So simple, so delicious – 2 authentic Greek dishes you can make in moments

The problem with authentic Greek cooking (apart from the fact you can’t stop eating it!) is that the recipes are so deceptively simple few people ever want to try them out in their own kitchens. After all, you might ask, how can 3 ingredients deliver up anything remotely delicious? However, unless you’ve and cooked and eaten with Greek village locals, it’s difficult to explain how simplicity is usually the best way to reach food-heaven – so you’re just going to have to trust me!

Scorthalia

This creamy-smooth potato sauce, full to the brim with garlic, and oozing extra virgin olive oil, is one of the most traditional dishes in all of Greek cooking. Greek Independence Day would be nothing without scorthalia served alongside boiled salt cod and a glass of retsina, and without it, what would Greek village women carry to their friends’ homes as a gift?

To make scorthalia in your own home, boil 3 large, floury potatoes in their skins until tender (Agria is the perfect potato variety for this dish). When cool, peel off the skins and discard. Mash the potato thoroughly with a masher (never use a kitchen blender or the sauce will turn gluey). When the potato is thoroughly pulverised, add enough pure virgin olive oil to it (nothing but the best oil or you’ll be disappointed) to bring the mixture to a spoonable (not runny) consistency. Next, add 2-3 (or more if you love garlic) finely chopped cloves of garlic. Stir it into the potato and oil mixture along with salt to taste (never add pepper), and press everything through a coarse sieve. Pile the ingredients into a container, cover, and leave to sit for several hours (or, better still the next day). Serve at room temperature (with a drizzle of olive oil poured over the top) as an exotic accompaniment to battered fish instead of chips.

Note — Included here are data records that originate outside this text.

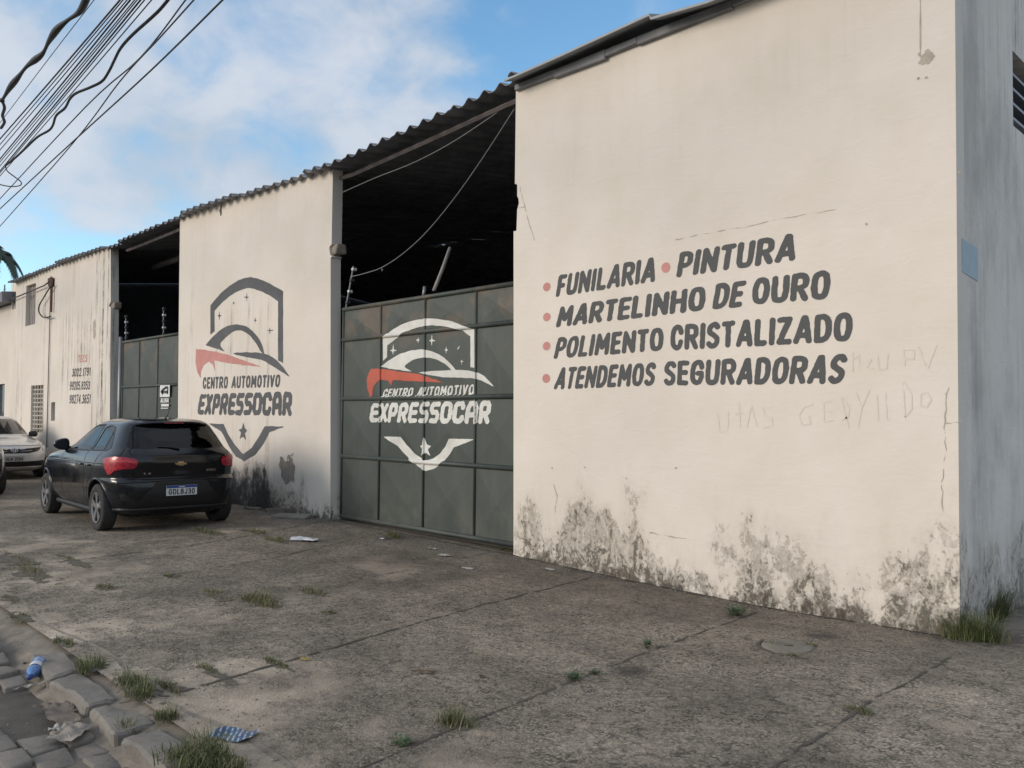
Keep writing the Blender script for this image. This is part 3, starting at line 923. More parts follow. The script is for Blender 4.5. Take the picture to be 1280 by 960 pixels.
# window fittings in the left wall
def rect_of(h): 
    a = np.array(h); return a[:, 0].min(), a[:, 0].max(), a[:, 1].min(), a[:, 1].max()
x0, x1, z0, z1 = rect_of(holes[0])
sh = MB()
sh.box((x0 - .05, .14, z0 - .05), (x1 + .05, .2, z1 + .05))
for k in range(6):
    xx = x0 + (x1 - x0) * (k + .5) / 6
    sh.box((xx - .06, .10, z0), (xx + .06, .142, z1))
sh.build('window', M['shutter'], WH, label='upper window closed by grey boards')
x0, x1, z0, z1 = rect_of(holes[3])
MB().box((x0 - .05, .1, z0 - .05), (x1 + .05, .2, z1 + .05)).build('window', M['rust'], WH, label='narrow brown upper opening')
x0, x1, z0, z1 = rect_of(holes[2])
sl_ = MB().box((x0 - .03, .16, z0 - .03), (x1 + .03, .22, z1 + .03))
for k in range(7): sl_.box((x0 - .01, .06, z0 + (z1 - z0) * (k + .2) / 7), (x1 + .01, .10, z0 + (z1 - z0) * (k + .55) / 7))
sl_.build('vent', M['shutter'], WH, label='small louvred meter slot')
x0, x1, z0, z1 = rect_of(holes[1])
gd = MB().box((x0 - .05, .2, z0 - .05), (x1 + .05, .24, z1 + .05)).build('window', M['shutter'], WH, label='tall doorway behind a white iron grille')
gr = MB()
for k in range(6): gr.tube([(x0 + (x1 - x0) * k / 5, .05, z0), (x0 + (x1 - x0) * k / 5, .05, z1)], .018, 6)
for k in range(12): gr.tube([(x0, .062, z0 + (z1 - z0) * k / 11), (x1, .062, z0 + (z1 - z0) * k / 11)], .016, 6)
gr.build('grille', M['white_iron'], gd)
# side wall with a louvred window, gable on top
YB = 18.0
wy0, wz0 = atx(1266.5, 157, XR).y, atx(1266.5, 157, XR).z
wz1 = atx(1266.5, 64, XR).z
wy1 = wy0 + 1.9
side = [(TH, -.3), (YB, -.3), (YB, 5.2), (9.0, 6.25), (TH, 5.24)]
whole = [(wy0, wz0), (wy1, wz0), (wy1, wz1), (wy0, wz1)]
def prism_x(outer, x0, x1, holes=()):
    m = MB().prism(outer, x0, x1, holes)
    m.v = [(b, a, c) for a, b, c in m.v]
    return m
wall_s = prism_x(side, XR - TH, XR, [whole]).build('side_wall', M['wall_s'], WH)
win = prism_x([(wy0 - .05, wz0 - .05), (wy1 + .05, wz0 - .05), (wy1 + .05, wz1 + .05), (wy0 - .05, wz1 + .05)], XR - .2, XR - .15).build('window', M['glass_dark'], WH, label='louvred window high in the side wall')
ns = 5
for k in range(1, ns):
    zz = wz0 + (wz1 - wz0) * k / ns
    prism_x([(wy0, zz - .012), (wy1, zz - .012), (wy1, zz + .012), (wy0, zz + .012)], XR - .149, XR - .05).build('slat', M['steel'], win)
a, b_ = atx(1202, 298, XR), atx(1222, 347, XR)
prism_x([(a.y, b_.z), (b_.y, b_.z - .03), (b_.y, a.z - .02), (a.y, a.z)], XR + .001, XR + .004).build('paint_patch', M['blue_patch'], wall_s)
# back and far gable
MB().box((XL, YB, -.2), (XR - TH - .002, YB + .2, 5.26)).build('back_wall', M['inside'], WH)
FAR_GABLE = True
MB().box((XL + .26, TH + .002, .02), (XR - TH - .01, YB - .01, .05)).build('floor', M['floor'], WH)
# inner partitions: keep the hall deep and dark, as seen through the gateways
# roof: corrugated sheets, sagging along the eave
ek = [at(px, py, -.15) for px, py in ((14, 353), (62, 333), (147, 304), (180, 290), (225, 270.5), (320, 237), (419, 206), (520, 158), (600, 119), (643, 99))]
EX = [p.x for p in ek]; EZ = [p.z for p in ek]
def eave_z(x): return float(np.interp(x, EX, EZ))
PIT = .272
def wave(x):
    c = .5 + .5 * math.cos(2 * math.pi * x / PIT)
    return .066 * c ** 1.9
def roof_z(x, y):
    e = eave_z(x)
    w = min(max((y + .15) / 9.15, 0), 1)
    zr = 6.32
    return e + (zr - e) * w if y <= 9 else zr - (zr - 5.22) * (y - 9) / 9.3
rx0, rx1 = EX[0] - .12, at(646, 100, -.15).x
nx = int((rx1 - rx0) / (PIT / 10))
RX = [rx0 + (rx1 - rx0) * i / nx for i in range(nx + 1)]
RY = [-.15, .25, 1, 2, 3, 4, 5, 5.5, 6, 6.25, 6.5, 6.75, 7, 7.25, 7.5, 7.75, 8, 8.5, 9, 11, 14, 18.3]
gone = set()
def roof_hit(px, py):
    d = ray(px, py)
    q = 8.0
    for _ in range(60):
        p = CAM + d * q
        q += (roof_z(p.x, p.y) - p.z) * 1.2
    return CAM + d * q
for px, py, w in ((536, 310, 1), (541, 308.5, 4), (546, 307, 5), (551, 306, 2), (560, 305.5, 1), (567, 303.5, 2), (571, 302.5, 1), (628, 290, 2), (592, 299, 1)):
    p = roof_hit(px, py)
    i = int((p.x - rx0) / (rx1 - rx0) * nx)
    j = max(k for k in range(len(RY)) if RY[k] <= max(p.y, -.15))
    for q in range(w): gone.add((j, i + q))
rv, rf = [], []
n = nx + 1
lift = [0.0] * n
k = 0
sheet_lift = 0
for i, x in enumerate(RX):
    s = int((x - rx0) / 1.088)
    lift[i] = (((s * 7919) % 13) - 6) * .0035
for lay in (0, 1):
    for y in RY:
        for i, x in enumerate(RX):
            jag = (((int((x - rx0) / 1.088) * 5393) % 11) - 5) * .012 if y == -.15 else 0
            rv.append((x, y + jag, roof_z(x, y) + wave(x) + lift[i] - lay * .009))
N1 = n * len(RY)
for j in range(len(RY) - 1):
    for i in range(nx):
        if (j, i) in gone: continue
        a = j * n + i
        rf.append((a, a + 1, a + n + 1, a + n)); rf.append((a + N1, a + n + N1, a + n + 1 + N1, a + 1 + N1))
for i in range(nx): rf.append((i, i + N1, i + 1 + N1, i + 1))
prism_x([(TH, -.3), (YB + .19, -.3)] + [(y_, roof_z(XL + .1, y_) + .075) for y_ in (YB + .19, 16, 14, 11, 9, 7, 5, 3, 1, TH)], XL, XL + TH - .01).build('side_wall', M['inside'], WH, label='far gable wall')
obj('roof', rv, rf, M['asbestos'], WH, False, label='corrugated fibre-cement sheets, wavy at the eave')
# the right unit: plain sheets laid higher, their lip hanging over the wall
up, dn = [(631, 99), (700, 69), (812, 21), (884, 0)], None
ux = [at(px, py, -.24) for px, py in up]
es = MB()
sx = [ux[0].x - .02, ux[1].x, ux[2].x - .01, ux[2].x + .01, ux[3].x, XR + .35]
szz = [ux[0].z, ux[1].z + .006, ux[2].z + .035, ux[2].z - .008, ux[3].z - .005, ux[3].z - .02]
prof = [(-.24, 0), (0, .075), (.5, .16), (3.0, .466), (5.0, .711), (9.0, 1.20), (18.3, .2)]
v, f = [], []
for lay in (0, 1):
    for x, z in zip(sx, szz):
        for py_, pz in prof: v.append((x, py_, z + pz - lay * .022))
m_ = len(prof); k = len(sx) * m_
for i in range(len(sx) - 1):
    for j in range(m_ - 1):
        if i == 4 and j in (2, 3, 4): continue          # unseen opening added to let skylight into the hall
        a = i * m_ + j
        f.append((a, a + m_, a + m_ + 1, a + 1)); f.append((a + k, a + 1 + k, a + m_ + 1 + k, a + m_ + k))
    a = i * m_
    f.append((a, a + k, a + m_ + k, a + m_))
for j in range(m_ - 1):
    f.append((j, j + 1, j + 1 + k, j + k))
    a = (len(sx) - 1) * m_ + j; f.append((a, a + k, a + 1 + k, a + 1))
obj('roof', v, f, M['sheet'], WH, False, label='dull flat metal roof sheets above the right wall')
# ragged mortar and packing boards under the lip
pb = MB()
xx = rw[-3][0] + .03
while xx < XR - .1:
    L = rng.uniform(.35, 1.1)
    hh = rng.uniform(-.02, .03)
    pb.box((xx, -.055, 5.19 - hh), (min(xx + L, XR - .02), -.004, 5.255), 0, .006, .006)
    xx += L
pb.build('eave_board', M['asbestos'], WH)
# eave beam, purlins and posts inside
zb = eave_z(-8.4)
MB().tube([(x_, .13, eave_z(x_) - .085) for x_ in np.linspace(mw[6][0] - .02, rw[1][0] + .05, 12)], .03, 4).build('batten', M['batten'], WH)
MB().tube([(x_, .13, eave_z(x_) - .085) for x_ in np.linspace(-18.9, -15.4, 12)], .03, 4).build('batten', M['batten'], WH)
pa, pc = at(193, 333, 1.2), at(224, 322, 1.2)
MB().tube([(pa.x, 1.2, pa.z - .02), (pc.x + 1.5, 1.2, pa.z + .02)], .07, 8).build('beam', M['batten'], WH)
# ---- gates
def make_gate(label, xs_, zs_, Y, pyr=.022, rb=.03, rv_=.02):
    v, f = [], []
    for i in range(len(xs_) - 1):
        for j in range(len(zs_) - 1):
            a, b, c, e = xs_[i], xs_[i + 1], zs_[j], zs_[j + 1]
            k = len(v)
            v += [(a, Y, c), (b, Y, c), (b, Y, e), (a, Y, e), ((a + b) / 2, Y - pyr, (c + e) / 2)]
            f += [(k, k + 1, k + 4), (k + 1, k + 2, k + 4), (k + 2, k + 3, k + 4), (k + 3, k, k + 4)]
    gt = obj('gate', v, f, M['gate'], WH, False, label=label)
    for z in zs_:
        MB().tube([(xs_[0], Y - .008, z), (xs_[-1], Y - .008, z)], rb, 12).build('gate_rail', M['gate'], gt, True)
    for x in xs_:
        MB().tube([(x, Y - .004, zs_[0]), (x, Y - .004, zs_[-1])], rv_, 10).build('gate_stile', M['gate'], gt, True)
    def surf(x, z):
        y = Y
        for i in range(len(xs_) - 1):
            if xs_[i] <= x <= xs_[i + 1]:
                for j in range(len(zs_) - 1):
                    if zs_[j] <= z <= zs_[j + 1]:
                        u = abs((x - (xs_[i] + xs_[i + 1]) / 2) / ((xs_[i + 1] - xs_[i]) / 2)); w = abs((z - (zs_[j] + zs_[j + 1]) / 2) / ((zs_[j + 1] - zs_[j]) / 2))
                        y = Y - pyr * (1 - max(u, w))
        for q in zs_:
            if abs(z - q) < rb: y = min(y, Y - .008 - math.sqrt(rb * rb - (z - q) ** 2))
        for q in xs_:
            if abs(x - q) < rv_: y = min(y, Y - .004 - math.sqrt(rv_ * rv_ - (x - q) ** 2))
        return (x, y - .003, z)
    return gt, surf
GY = .115
gxs = [at(428.5, 500, GY).x] + [at(px, 500, GY).x for px in (475.2, 530.5, 594.5)] + [rw[0][0] + .02]
gzs = [at(429, y_, GY).z for y_ in (645, 570, 498.5, 425.3, 387.3)]
gate1, gs1 = make_gate('dark green gate with a white car shield emblem', gxs, gzs, GY)
g2x = [at(px, 480, GY).x for px in (153.5, 174, 197)] + [at(223, 480, GY).x]
g2z = [.10, 1.1, at(154, 484, GY).z, at(154, 428, GY).z]
gate2, gs2 = make_gate('plain grey-green gate with a rental notice', g2x, g2z, GY)
MB().tube([(g2x[0] - .08, GY - .03, .05), (g2x[0] - .08, GY - .03, g2z[-1] + .12)], .045, 10).build('gate_post', M['steel'], gate2, True)
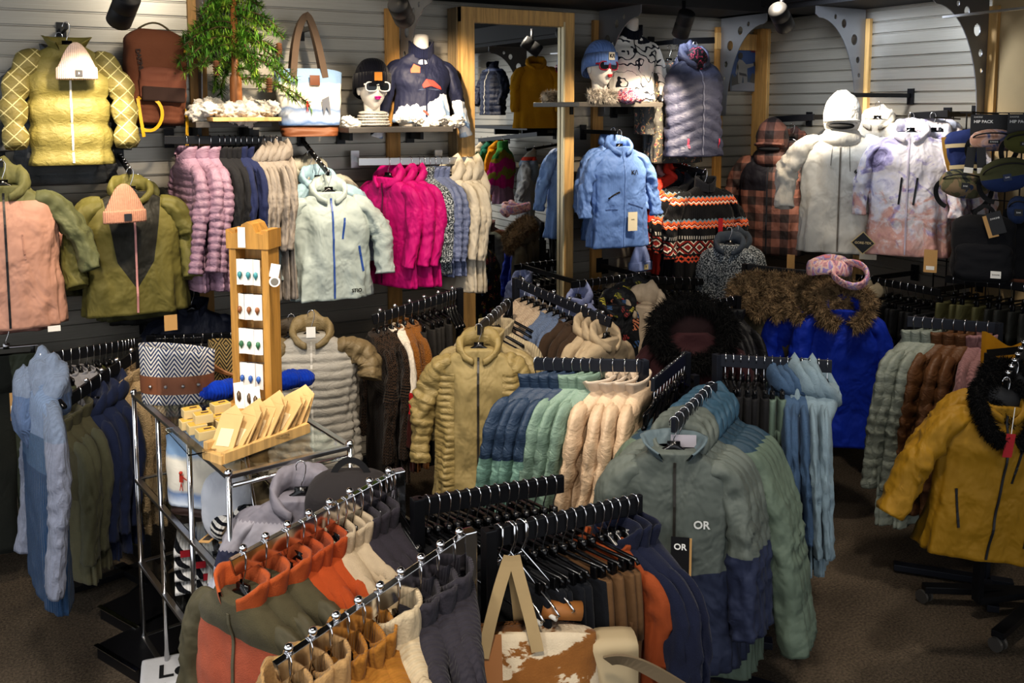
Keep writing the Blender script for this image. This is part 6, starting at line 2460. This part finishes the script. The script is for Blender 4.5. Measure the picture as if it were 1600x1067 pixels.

Congratulations – you’re cooking like a Greek.

Fava (not to be confused with fava [broad] beans)

Hold onto your hats because it just doesn’t get any easier (or delicious) than this lentil based appetiser-come-dip. Originating from the Island of Santorini (although Greeks from other regions will often argue the point!) fava is most popular in winter even though it is served at room temperature.

To make fava, boil half a kilo of yellow split peas in salted water until very tender (almost at the mushy stage). Remove any froth from the top of the water with a slotted spoon, drain well and leave to cool until luke warm. Tip the cooked split peas into a food processor along with the juice of 3 large lemons and finely ground black pepper and salt to taste (use commercially ground pepper rather than that which you would normally grind at home – such subtleties really do make a difference). Blend until creamy-smooth.

The way you serve fava makes it what it is and gives it its authenticity. Spoon the creamed peas into desert-sized dishes, mound up and smooth with the back of a spoon. Next, flood the perimeter of the mound with pure virgin olive oil to a depth of about 1cm. Chop (but not too finely) half a red onion and scatter it on top (not down the sides) of the mound of peas. Stab a fat, pitted black olive (it must be Greek and not Spanish) into the very top of the mound and drizzle a little more olive oil over the onion so it runs down the side of the peas.

Eat your fava with crusty white country bread. If you can locate retsina (the resiny white wine traditionally served with this rustic fare), pour yourself a glass to go with it!